よって、簡単に飛び込むとドリブルで交わされて突破される。かといって、離れると決定的なパスを放たれる。ロングレンジからのドライブシュートが得意なため、ゴールが見えてくると相手に極めて難しい選択を迫ることになる。プレスがかかった状況でも高い技術とセンスでボールをキープするため、相手は簡単にボールを奪うことができない。

小柄なため屈強なDFは力でネジ伏せることができると思うかもしれない。しかし、素早いため身体を寄せられるところまでいかない。そして、ようやく身体を当てられる距離感になってチャージしても倒れるのではなく、その力を利用してさらに加速するボディーバランスと粘り強い下半身を持つ。

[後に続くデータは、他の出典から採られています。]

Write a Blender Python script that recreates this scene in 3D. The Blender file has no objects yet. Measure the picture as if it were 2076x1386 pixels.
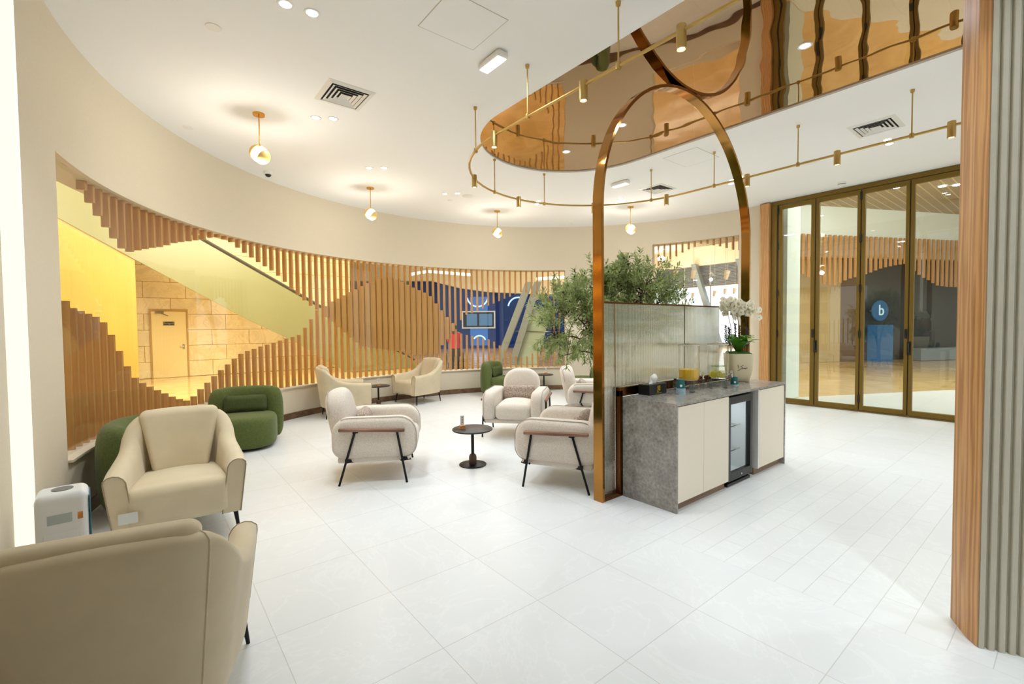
import bpy, math, random
from mathutils import Vector, Matrix
PI = math.pi
sc = bpy.context.scene
col = sc.collection
rnd = random.Random(7)

# ------------------------------------------------------------------ camera
cam_d = bpy.data.cameras.new('camera')
cam = bpy.data.objects.new('camera', cam_d)
col.objects.link(cam)
sc.camera = cam
cam_d.sensor_width = 36.0
cam_d.lens = 36.0 * 932.95 / 2076.0
cam_d.clip_start = 0.05
cam_d.clip_end = 200
_r, _u, _f = Vector((.624, .781, -.010)), Vector((-.019, .029, .999)), Vector((-.781, .624, -.033))
_f.normalize(); _r = (_r - _f * _r.dot(_f)).normalized(); _u = _r.cross(_f)
_m = Matrix((( _r.x, _u.x, -_f.x, 0), (_r.y, _u.y, -_f.y, 0), (_r.z, _u.z, -_f.z, 1.52), (0, 0, 0, 1)))
cam.matrix_world = _m

# ------------------------------------------------------------------ colour management, world, light levels
vs = sc.view_settings
vs.view_transform = 'Standard'; vs.look = 'None'; vs.gamma = 1.0; vs.use_curve_mapping = False
vs.exposure = 0.12
sc.cycles.transparent_max_bounces = 32
w = bpy.data.worlds.new('world'); sc.world = w; w.use_nodes = True
bg = w.node_tree.nodes['Background']
bg.inputs["Color"].default_value = (.97, .985, 1.0, 1); bg.inputs["Strength"].default_value = 1.0

DOWN_W, TRACK_W, PEND_W, MALL_W = 8.0, 3.5, 17.0, 620.0

def area(name, loc, size, power, colour=(1, 1, 1), rot=(0, 0, 0), shape='DISK', size_y=None, spread=PI):
    l = bpy.data.lights.new(name, 'AREA'); l.shape = shape; l.size = size
    if size_y: l.size_y = size_y
    l.energy = power; l.color = colour; l.spread = spread
    o = bpy.data.objects.new(name, l); col.objects.link(o); o.location = loc; o.rotation_euler = rot
    return o
def point(name, loc, r, power, colour):
    l = bpy.data.lights.new(name, 'POINT'); l.energy = power; l.color = colour; l.shadow_soft_size = r
    o = bpy.data.objects.new(name, l); col.objects.link(o); o.location = loc
    return o
# unseen area lights added to brighten the mall outside the windows
area('mall_fill', (-10.6, 1.5, 5.9), 4, MALL_W * 1.15, (1, .91, .66), (0, math.radians(66), 0), shape='SQUARE')
area('mall_fill', (-13.0, 5.0, 6.4), 4, MALL_W * .45, (1, .94, .72), shape='SQUARE')
area('mall_fill', (-11.0, -3.5, 5.9), 3, MALL_W * .6, (1, .89, .58), (0, math.radians(62), 0), shape='SQUARE')
area('mall_fill', (-19.0, 13.5, 6.4), 6, MALL_W * .7, (1, .98, .94), shape='SQUARE')
area('mall_fill', (-9.5, 14.0, 6.6), 4, MALL_W * .55, (1, .95, .82), shape='SQUARE')
area('mall_fill', (-1.5, 13.0, 5.4), 3, MALL_W *   .6, (1, .97, .9), shape='SQUARE')
area('mall_fill', (-1.5, 15.5, 5.4), 3, MALL_W * .6, (1, .97, .9), (math.radians(60), 0, 0), shape='SQUARE')
area('mall_fill', (-15.0, 25.0, 6.4), 6, MALL_W * .8, (.97, .98, 1), shape='SQUARE')
area('mall_ceiling_fill', (-18.0, 27.5, 3.0), 3, MALL_W * .5, (1, .95, .85), (PI, 0, 0), shape='SQUARE')  # upward fill added to brighten the mall ceiling and soffit
area('mall_ceiling_fill', (-16.0, 22.0, 4.6), 4, MALL_W * .6, (1, .95, .86), (PI, 0, 0), shape='SQUARE')

# ------------------------------------------------------------------ helpers
def lin(c):
    return tuple((x / 12.92 if x <= .04045 else ((x + .055) / 1.055) ** 2.4) for x in [v / 255 for v in c])

class MB:
    def __init__(s): s.v = []; s.f = []
    def add(s, v, f, xf=None):
        n = len(s.v)
        s.v += [tuple(xf @ Vector(p)) if xf else tuple(p) for p in v]
        s.f += [tuple(i + n for i in q) for q in f]
        return s
    def box(s, x0, x1, y0, y1, z0, z1, xf=None):
        v = [(x, y, z) for z in (z0, z1) for y in (y0, y1) for x in (x0, x1)]
        return s.add(v, [(0, 2, 3, 1), (4, 5, 7, 6), (0, 1, 5, 4), (2, 6, 7, 3), (0, 4, 6, 2), (1, 3, 7, 5)], xf)
    def tube(s, pts, r, n=10, closed=False, caps=True, xf=None):
        pts = [Vector(p) for p in pts]; m = len(pts)
        rs = r if isinstance(r, (list, tuple)) else [r] * m
        v = []; f = []
        prev = None
        for i, p in enumerate(pts):
            if closed: t = pts[(i + 1) % m] - pts[i - 1]
            else: t = pts[min(i + 1, m - 1)] - pts[max(i - 1, 0)]
            t.normalize()
            if prev is None:
                a = Vector((0, 0, 1)) if abs(t.z) < .9 else Vector((1, 0, 0))
                e = t.cross(a).normalized()
            else:
                e = (prev - t * prev.dot(t)).normalized()
            prev = e; g = t.cross(e)
            for k in range(n):
                an = 2 * PI * k / n
                v.append(p + (e * math.cos(an) + g * math.sin(an)) * rs[i])
        for i in range(m if closed else m - 1):
            j = (i + 1) % m
            for k in range(n):
                l = (k + 1) % n
                f.append((i * n + k, i * n + l, j * n + l, j * n + k))
        if caps and not closed:
            f.append(tuple(range(n - 1, -1, -1))); f.append(tuple((m - 1) * n + k for k in range(n)))
        return s.add(v, f, xf)
    def lathe(s, prof, n=24, xf=None, cap=True):
        v = []; f = []
        for r, z in prof:
            for k in range(n):
                a = 2 * PI * k / n
                v.append((r * math.cos(a), r * math.sin(a), z))
        m = len(prof)
        for i in range(m - 1):
            for k in range(n):
                l = (k + 1) % n
                f.append((i * n + k, i * n + l, (i + 1) * n + l, (i + 1) * n + k))
        if cap:
            f.append(tuple(range(n - 1, -1, -1))); f.append(tuple((m - 1) * n + k for k in range(n)))
        return s.add(v, f, xf)
    def sphere(s, c, r, nu=16, nv=10, xf=None, th0=0.0, th1=PI):
        rx = r if isinstance(r, (tuple, list)) else (r, r, r)
        v = []; f = []
        for i in range(nv + 1):
            th = th0 + (th1 - th0) * i / nv
            for k in range(nu):
                a = 2 * PI * k / nu
                v.append((c[0] + rx[0] * math.sin(th) * math.cos(a), c[1] + rx[1] * math.sin(th) * math.sin(a), c[2] + rx[2] * math.cos(th)))
        for i in range(nv):
            for k in range(nu):
                l = (k + 1) % nu
                f.append((i * nu + k, (i + 1) * nu + k, (i + 1) * nu + l, i * nu + l))
        return s.add(v, f, xf)
    def prism(s, poly, z0, z1, xf=None):
        n = len(poly)
        v = [(p[0], p[1], z0) for p in poly] + [(p[0], p[1], z1) for p in poly]
        f = [tuple(range(n - 1, -1, -1)), tuple(range(n, 2 * n))]
        f += [(i, (i + 1) % n, n + (i + 1) % n, n + i) for i in range(n)]
        return s.add(v, f, xf)
    def loft(s, rings, close_ring=True, caps=True, xf=None):
        n = len(rings[0]); v = [p for r in rings for p in r]; f = []
        for i in range(len(rings) - 1):
            for k in range(n if close_ring else n - 1):
                l = (k + 1) % n
                f.append((i * n + k, i * n + l, (i + 1) * n + l, (i + 1) * n + k))
        if caps:
            f.append(tuple(range(n - 1, -1, -1))); f.append(tuple((len(rings) - 1) * n + k for k in range(n)))
        return s.add(v, f, xf)
    def rbox(s, hx, hy, hz, r, n=6, k=4, fn=None, xf=None):
        """rounded box of half sizes; fn(x,y,z) warps the points"""
        r = min(r, hx, hy, hz)
        def coords(h):
            a = [h - r + r * math.tan(PI / 4 * i / k) for i in range(k + 1)]
            inn = [-(h - r) + 2 * (h - r) * i / n for i in range(1, n)] if h - r > 1e-6 else []
            base = ([h - r] if not inn else [])
            neg = [-x for x in reversed(a)]
            if h - r <= 1e-6: return neg + a[1:]
            return neg + inn + a
        cs = [coords(hx), coords(hy), coords(hz)]; H = (hx, hy, hz)
        idx = {}; v = []; f = []
        def pt(p):
            key = tuple(round(c, 6) for c in p)
            if key in idx: return idx[key]
            inner = Vector([max(-(H[i] - r), min(H[i] - r, p[i])) for i in range(3)])
            d = Vector(p) - inner
            q = inner + d.normalized() * r if d.length > 1e-9 else Vector(p)
            if fn: q = Vector(fn(*q))
            idx[key] = len(v); v.append(q); return idx[key]
        for ax in range(3):
            b, c = (ax + 1) % 3, (ax + 2) % 3
            for sg in (-1, 1):
                for i in range(len(cs[b]) - 1):
                    for j in range(len(cs[c]) - 1):
                        q = []
                        for (ii, jj) in ((i, j), (i + 1, j), (i + 1, j + 1), (i, j + 1)):
                            p = [0, 0, 0]; p[ax] = sg * H[ax]; p[b] = cs[b][ii]; p[c] = cs[c][jj]
                            q.append(pt(p))
                        f.append(tuple(q) if sg > 0 else tuple(reversed(q)))
        return s.add(v, f, xf)
    def mesh(s, name, smooth=True, ang=40):
        me = bpy.data.meshes.new(name)
        me.from_pydata(s.v, [], s.f); me.validate(); me.update()
        if smooth:
            me.shade_smooth()
            me.set_sharp_from_angle(angle=math.radians(ang))
        return me
    def obj(s, name, m, parent=None, label=None, smooth=True, ang=40, bevel=0):
        me = s.mesh(name, smooth, ang)
        o = bpy.data.objects.new(name, me); col.objects.link(o)
        if m: me.materials.append(m)
        if parent: o.parent = parent
        if label: o['label'] = label
        if bevel:
            b = o.modifiers.new('Bevel', 'BEVEL'); b.width = bevel; b.segments = 2; b.limit_method = 'ANGLE'; b.angle_limit = math.radians(50)
        return o

def tag(o, label, cat, group=None):
    o['label'] = label; o['category'] = cat
    if group: o['group'] = group
    return o
def thing(name, label, cat, loc=(0, 0, 0), rotz=0.0, group=None):
    o = bpy.data.objects.new(name, None); col.objects.link(o); o.empty_display_size = .1
    o.location = loc; o.rotation_euler = (0, 0, rotz)
    return tag(o, label, cat, group)
def structure(o):
    o['kind'] = 'structure'; return o
def sthing(name, loc=(0, 0, 0)):
    o = bpy.data.objects.new(name, None); col.objects.link(o); o.location = loc; o['kind'] = 'structure'; return o
def dup(root, loc, rotz, label, scale=None):
    r = root.copy(); col.objects.link(r); r.location = loc; r.rotation_euler = (0, 0, rotz); r['label'] = label
    if scale: r.scale = scale
    for ch in list(root.children):
        c = ch.copy(); col.objects.link(c); c.parent = r
        for g in list(ch.children):
            d = g.copy(); col.objects.link(d); d.parent = c
    return r
def T(x=0, y=0, z=0): return Matrix.Translation((x, y, z))
def RX(a): return Matrix.Rotation(a, 4, 'X')
def RY(a): return Matrix.Rotation(a, 4, 'Y')
def RZ(a): return Matrix.Rotation(a, 4, 'Z')
def lookz(d):
    return Vector(d).to_track_quat('Z', 'Y').to_matrix().to_4x4()
def smoothpath(pts, n, closed=False):
    """Catmull-Rom through pts, n samples per span"""
    P = [Vector(p) for p in pts]; m = len(P); out = []
    spans = m if closed else m - 1
    for i in range(spans):
        if closed: a, b, c, d = P[i - 1], P[i], P[(i + 1) % m], P[(i + 2) % m]
        else: a, b, c, d = P[max(i - 1, 0)], P[i], P[i + 1], P[min(i + 2, m - 1)]
        for k in range(n):
            t = k / n
            out.append(.5 * ((2 * b) + (c - a) * t + (2 * a - 5 * b + 4 * c - d) * t * t + (3 * b - a - 3 * c + d) * t ** 3))
    if not closed: out.append(P[-1])
    return out
def interp(tab, x):
    t = sorted(tab)
    if x <= t[0][0]: return t[0][1]
    if x >= t[-1][0]: return t[-1][1]
    for (a, u), (b, v) in zip(t, t[1:]):
        if a <= x <= b: return u + (v - u) * (x - a) / (b - a) if b > a else u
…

ボールを奪われないので、ためるも早く出すも自由自在で、中盤で試合のリズムを作り出すことができる。ひとまずボールを預ければ、うまくゲームをコントロールしてくれる頼もしい存在だ。

ルカ・モドリッチ 写真:Getty Images

想像力あふれるビジョンで攻撃を構築

モドリッチは小柄なため狭い所でも股抜きするなど細かいパスやボール捌きがうまいが、その瞬間にも遠くが見えていて、狭い所から小さなモーションで急にロングパスを出すことができるのが凄い。ピッチのどこにいてどんな体勢でも、決定的なパスが飛んでくるので相手は安心していられない。

モドリッチはサッカーIQが高く、空間認知能力に優れる。常にピッチ上で何が起こっているのかつぶさに観察し、まるで上空を飛ぶドローンの映像と接続し頭の中でデジタルツインをリアルタイムで更新しているかのような精密さで把握している。俯瞰するように状況を深く理解しているからこそ、プレーのその先の読みが早く的確なのだ。

いつ誰がどこにいるかを分かっているので、パスだけではなくボールを触らずにスルーすることもある。また、ボールを触らずして体の動きや目線で逆をとって相手を交わすこともある。ボール捌きが巧みなら、ボールを触らない動きも巧みだ。